Per Vladimir Putin il crollo dell‘Unione Sovietica ratificato ufficialmente il 26 dicembre del 1991 è stato la maggiore catastrofe geopolitica del XX secolo. L‘implosione dell‘Urss ha sgretolato quello che era stato prima l’impero zarista e poi l’architettura transnazionale del sistema comunista, scomponendo un mosaico costruito in un paio di secoli. La cosa non è stata certo indolore, se si vanno a guardare i conflitti innescati nei territori delle quindici repubbliche indipendenti nate trent’anni fa. Ad eccezione delle più piccole, le tre repubbliche baltiche – Estonia, Lettonia e Lituania – passate velocemente nell’Unione Europea e nella Nato, in tutte le altre le guerre con migliaia di morti, cominciate proprio nel 1991, o addirittura prima, e ripresentatesi a corrente alternata nel corso di questi tre decenni, dimostrano che la dissoluzione dell’Urss catastrofica lo è stata veramente.
Le cause dei conflitti esplosi nei territori nati dalla dissoluzione dell’Urss
Il conflitto tra Moldavia e Transnistria (1992), quello in Georgia tra Abcasia e Ossezia del sud (1991-1993), quello tra Armenia e Azerbaijan per il Nagorno Karabakh (1988-1994), la guerra civile in Tagikistan (1992-1997) e la prima guerra cecena (1994-1996) sono ferite aperte e mai rimarginate che stanno alla base dei confitti che ancora oggi destabilizzando l’Europa orientale, il Caucaso e l’Asia centrale. Le turbolenze croniche legate al radicalismo islamico nelle regioni della Russia meridionale, i perenni conflitti interetnici in Kirghizistan e Uzbekistan, la guerra russo-georgiana del 2008, quella nel Donbass dal 2014 e quella del 2020 tra Armenia e Azerbaijan sono conseguenze dirette o indirette del disfacimento dell’Urss. Putin, i russi e milioni di cittadini ex sovietici non sono certo nostalgici di Joseph Stalin né delle repressioni del Kgb, ma di quella pace che comunque ha regnato per decenni in paesi che poi sono diventati delle polveriere.
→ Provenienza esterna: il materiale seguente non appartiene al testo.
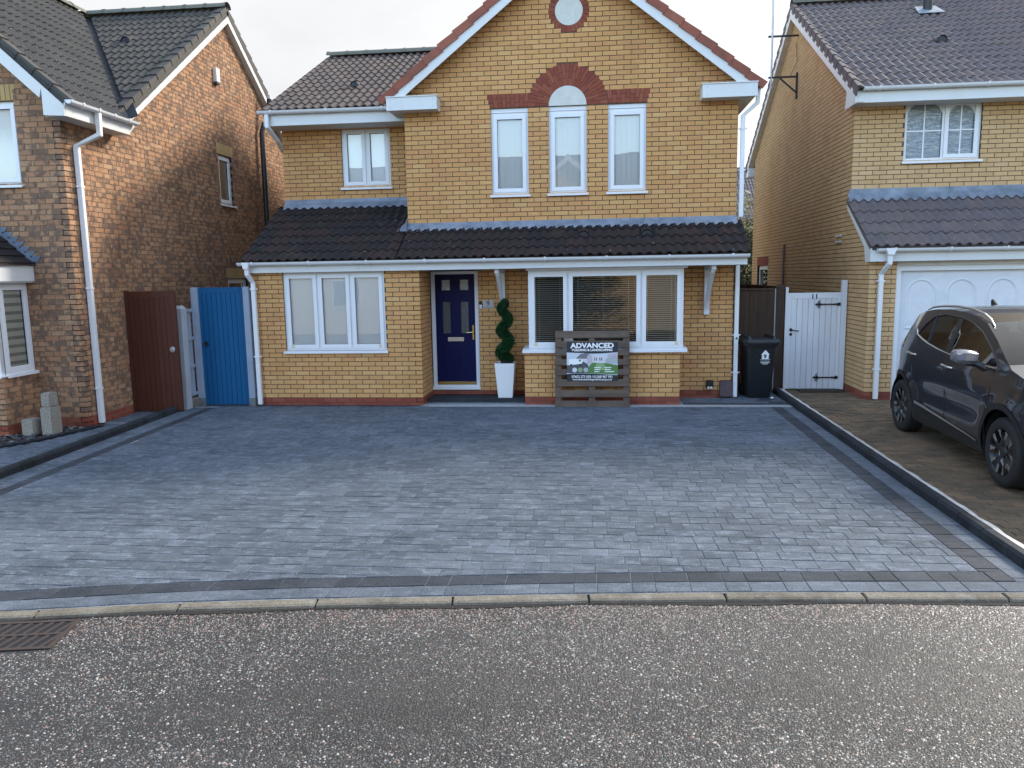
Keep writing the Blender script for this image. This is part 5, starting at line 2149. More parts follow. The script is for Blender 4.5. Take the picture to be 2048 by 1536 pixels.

L’azione di Putin per riportare la Russia al centro dello scacchiere internazionale
Putin, che ha ereditato la guida della Russia dopo dieci anni in cui Boris Yeltsin ha fatto poco o nulla per tenere insieme i brandelli dell’Unione sovietica, ha fatto di tutto per riportare Mosca ad avere un peso sullo scacchiere internazionale, entrando ovviamente in conflitto con tutte le forze centrifughe nazionali delle nuove repubbliche e con gli Stati Uniti che hanno avuto come primo obbiettivo dopo la fine dell’Urss quello di ridurre la Russia ad attore marginale. Il Cremlino con Putin ha scelto la via del ritorno al passato, con l’accentramento del potere sul lato interno e con il gioco muscolare su quello esterno, per ridare grandezza al paese. Il tutto condito da una simbologia nostalgica che se in casa è stata giudicata a per quello che in larga parte era, cioè come valorizzazione ed esaltazione di momenti fondamentali della storia come la vittoria sul nazismo in quella che è chiamata la Grande guerra patriottica, fuori è stata percepita per quello che in larga parte non era, cioè un ritorno al terrore staliniano.

La fama opposta di cui in Russia godono Putin e Gorbaciov
La questione della percezione differente tra ovest ed est su quello che è stata l’Unione sovietica è fondamentale per capire quanto, nonostante il crescente autoritarismo e la politica estera aggressiva, Vladimir Putin sia considerato in Russia un presidente senza una alternativa e abbia avuto un rating praticamente mai dal di sotto del 60 per cento in oltre 20 anni di influenza al Cremlino. Al contrario di Mikhail Gorbaciov, colui che accompagnò l’Urss al collasso, ritenuto in patria il peggiore dei leader del XX secolo. Se in Occidente Gorby è stato sempre assurto al rango di eroe, una stella che ha illuminato di libertà la Russia, a casa propria invece è odiato dalla stragrande maggioranza della popolazione, che di lui conserva il ricordo del disfacimento di quel sistema che non era solo politico ed economico, ma anche sociale. E non è un caso che a Mosca oggi il partito più forte dopo quello putiniano, Russia unita, sia ancora il Partito comunista erede del Pcus, sempre guidato da Gennady Zyuganov, abituato a deporre fiori sulla tomba di Stalin e per il quale Gorbaciov è stato un traditore della patria.